### GIVEN RECORDS
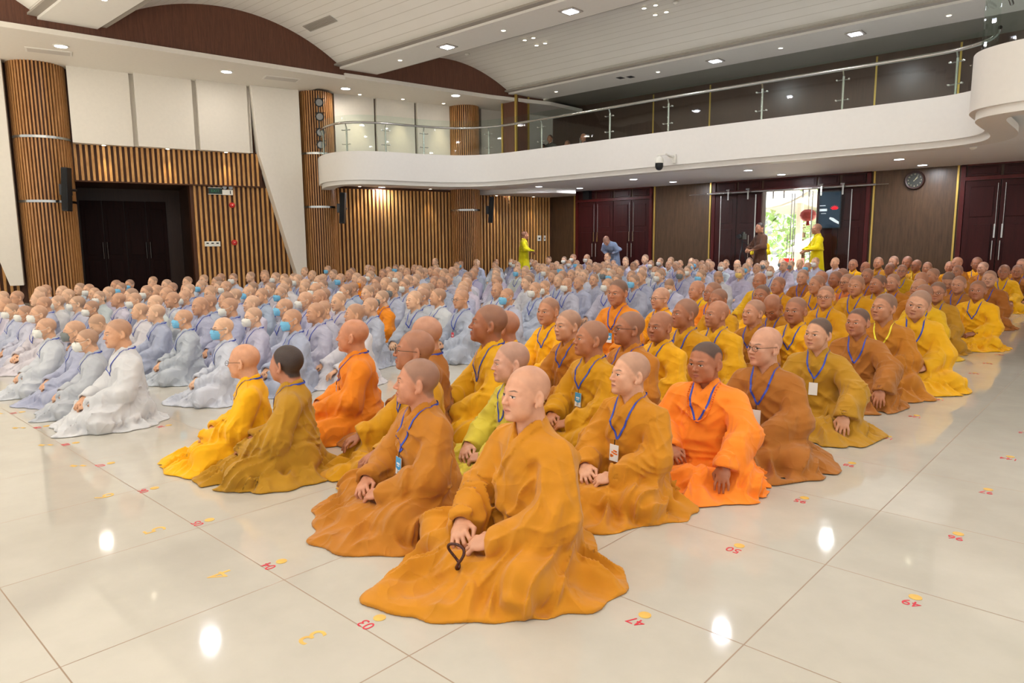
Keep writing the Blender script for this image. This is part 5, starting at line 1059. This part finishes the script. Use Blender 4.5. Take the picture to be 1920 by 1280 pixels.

* * *

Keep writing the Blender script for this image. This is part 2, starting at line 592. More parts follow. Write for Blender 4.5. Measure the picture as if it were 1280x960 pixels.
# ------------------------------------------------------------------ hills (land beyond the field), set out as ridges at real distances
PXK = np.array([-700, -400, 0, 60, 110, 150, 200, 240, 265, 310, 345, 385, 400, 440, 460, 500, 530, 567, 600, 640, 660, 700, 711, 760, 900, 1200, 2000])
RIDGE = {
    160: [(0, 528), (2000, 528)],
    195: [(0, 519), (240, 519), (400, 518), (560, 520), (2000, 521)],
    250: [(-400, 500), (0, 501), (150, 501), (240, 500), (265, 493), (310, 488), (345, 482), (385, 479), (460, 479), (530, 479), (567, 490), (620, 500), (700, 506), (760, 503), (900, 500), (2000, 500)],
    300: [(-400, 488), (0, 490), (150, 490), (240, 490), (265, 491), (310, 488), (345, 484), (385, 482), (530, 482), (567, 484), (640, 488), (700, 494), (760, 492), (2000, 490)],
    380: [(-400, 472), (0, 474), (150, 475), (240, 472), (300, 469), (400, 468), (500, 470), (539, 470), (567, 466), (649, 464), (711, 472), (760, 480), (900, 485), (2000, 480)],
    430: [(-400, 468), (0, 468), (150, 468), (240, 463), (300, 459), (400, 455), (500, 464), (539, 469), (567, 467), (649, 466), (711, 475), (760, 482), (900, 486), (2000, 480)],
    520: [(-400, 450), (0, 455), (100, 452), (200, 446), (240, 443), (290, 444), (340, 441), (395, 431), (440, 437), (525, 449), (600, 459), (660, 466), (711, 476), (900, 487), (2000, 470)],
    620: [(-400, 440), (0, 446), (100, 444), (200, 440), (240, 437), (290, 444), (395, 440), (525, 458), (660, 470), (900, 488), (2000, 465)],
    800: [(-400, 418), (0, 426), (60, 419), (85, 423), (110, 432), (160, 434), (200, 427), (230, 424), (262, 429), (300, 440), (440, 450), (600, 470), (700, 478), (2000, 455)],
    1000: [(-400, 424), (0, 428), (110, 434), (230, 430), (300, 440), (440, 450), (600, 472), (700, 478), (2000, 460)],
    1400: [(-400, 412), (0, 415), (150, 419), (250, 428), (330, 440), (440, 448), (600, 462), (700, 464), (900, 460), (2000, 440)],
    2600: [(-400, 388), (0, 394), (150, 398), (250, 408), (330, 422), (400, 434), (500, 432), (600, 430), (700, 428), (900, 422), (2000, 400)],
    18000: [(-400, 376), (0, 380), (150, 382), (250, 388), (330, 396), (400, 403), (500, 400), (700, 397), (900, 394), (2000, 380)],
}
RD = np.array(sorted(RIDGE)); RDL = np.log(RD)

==

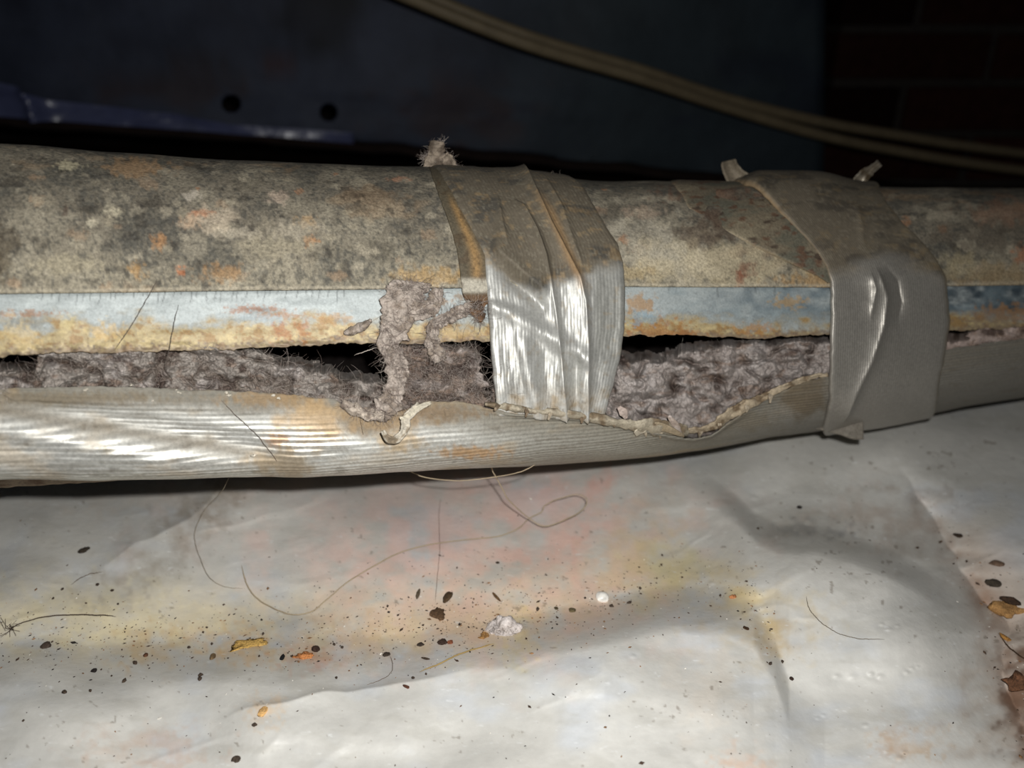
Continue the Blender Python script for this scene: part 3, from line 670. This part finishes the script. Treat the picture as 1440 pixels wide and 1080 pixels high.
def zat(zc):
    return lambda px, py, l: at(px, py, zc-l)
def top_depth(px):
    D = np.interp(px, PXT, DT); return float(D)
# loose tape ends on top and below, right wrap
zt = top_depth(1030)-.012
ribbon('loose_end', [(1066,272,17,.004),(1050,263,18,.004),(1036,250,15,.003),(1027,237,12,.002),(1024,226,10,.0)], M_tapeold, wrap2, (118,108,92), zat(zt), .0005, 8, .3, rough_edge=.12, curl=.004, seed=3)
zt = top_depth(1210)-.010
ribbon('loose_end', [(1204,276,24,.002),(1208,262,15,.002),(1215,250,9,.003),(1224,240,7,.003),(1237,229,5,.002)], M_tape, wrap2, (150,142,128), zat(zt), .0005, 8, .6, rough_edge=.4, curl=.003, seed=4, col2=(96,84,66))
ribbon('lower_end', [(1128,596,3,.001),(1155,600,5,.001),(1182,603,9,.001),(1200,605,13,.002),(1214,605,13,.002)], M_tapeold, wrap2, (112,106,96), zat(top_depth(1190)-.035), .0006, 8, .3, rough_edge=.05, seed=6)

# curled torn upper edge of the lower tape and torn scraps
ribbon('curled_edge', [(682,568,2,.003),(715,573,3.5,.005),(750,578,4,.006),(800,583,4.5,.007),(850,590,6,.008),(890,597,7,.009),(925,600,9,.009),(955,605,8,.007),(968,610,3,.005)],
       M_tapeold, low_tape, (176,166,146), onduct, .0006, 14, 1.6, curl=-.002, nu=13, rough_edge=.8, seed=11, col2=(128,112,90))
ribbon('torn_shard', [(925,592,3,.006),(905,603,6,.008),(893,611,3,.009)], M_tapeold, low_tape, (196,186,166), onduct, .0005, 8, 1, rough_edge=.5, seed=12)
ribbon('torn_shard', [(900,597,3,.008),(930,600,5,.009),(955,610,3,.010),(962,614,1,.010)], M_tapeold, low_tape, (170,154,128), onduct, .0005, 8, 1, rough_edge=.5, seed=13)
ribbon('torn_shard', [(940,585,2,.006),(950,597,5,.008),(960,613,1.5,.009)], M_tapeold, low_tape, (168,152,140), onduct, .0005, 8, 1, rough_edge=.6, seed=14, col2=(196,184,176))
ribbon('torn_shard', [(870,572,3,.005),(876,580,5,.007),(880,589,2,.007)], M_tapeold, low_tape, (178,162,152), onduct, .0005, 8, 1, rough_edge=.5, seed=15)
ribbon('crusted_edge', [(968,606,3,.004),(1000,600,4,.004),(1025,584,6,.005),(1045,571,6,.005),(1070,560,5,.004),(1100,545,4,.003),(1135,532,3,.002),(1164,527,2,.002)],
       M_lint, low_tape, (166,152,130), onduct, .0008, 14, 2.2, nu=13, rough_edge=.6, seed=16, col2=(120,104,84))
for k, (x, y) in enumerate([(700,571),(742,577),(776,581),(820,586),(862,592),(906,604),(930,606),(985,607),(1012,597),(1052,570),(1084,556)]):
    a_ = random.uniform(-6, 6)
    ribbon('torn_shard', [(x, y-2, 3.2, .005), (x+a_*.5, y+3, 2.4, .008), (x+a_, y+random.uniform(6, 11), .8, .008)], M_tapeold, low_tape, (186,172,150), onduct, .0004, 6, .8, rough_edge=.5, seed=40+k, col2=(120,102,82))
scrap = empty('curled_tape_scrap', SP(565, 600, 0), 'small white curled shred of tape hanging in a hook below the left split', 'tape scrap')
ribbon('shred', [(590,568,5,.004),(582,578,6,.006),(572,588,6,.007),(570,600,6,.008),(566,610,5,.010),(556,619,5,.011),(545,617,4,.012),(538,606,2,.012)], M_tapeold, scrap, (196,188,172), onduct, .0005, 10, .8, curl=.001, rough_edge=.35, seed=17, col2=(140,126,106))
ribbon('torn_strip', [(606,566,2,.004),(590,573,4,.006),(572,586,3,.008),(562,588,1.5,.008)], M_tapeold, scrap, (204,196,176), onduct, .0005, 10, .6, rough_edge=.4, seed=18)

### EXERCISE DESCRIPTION
Between the line containing "Continue the Blender" and the line containing "8, .3, rough_edge=.05, seed=6)" lies the part to return. Return it exactly, counting both of those lines.

### EXERCISE SOLUTION
Continue the Blender Python script for this scene: part 3, from line 670. This part finishes the script. Treat the picture as 1440 pixels wide and 1080 pixels high.
def zat(zc):
    return lambda px, py, l: at(px, py, zc-l)
def top_depth(px):
    D = np.interp(px, PXT, DT); return float(D)
# loose tape ends on top and below, right wrap
zt = top_depth(1030)-.012
ribbon('loose_end', [(1066,272,17,.004),(1050,263,18,.004),(1036,250,15,.003),(1027,237,12,.002),(1024,226,10,.0)], M_tapeold, wrap2, (118,108,92), zat(zt), .0005, 8, .3, rough_edge=.12, curl=.004, seed=3)
zt = top_depth(1210)-.010
ribbon('loose_end', [(1204,276,24,.002),(1208,262,15,.002),(1215,250,9,.003),(1224,240,7,.003),(1237,229,5,.002)], M_tape, wrap2, (150,142,128), zat(zt), .0005, 8, .6, rough_edge=.4, curl=.003, seed=4, col2=(96,84,66))
ribbon('lower_end', [(1128,596,3,.001),(1155,600,5,.001),(1182,603,9,.001),(1200,605,13,.002),(1214,605,13,.002)], M_tapeold, wrap2, (112,106,96), zat(top_depth(1190)-.035), .0006, 8, .3, rough_edge=.05, seed=6)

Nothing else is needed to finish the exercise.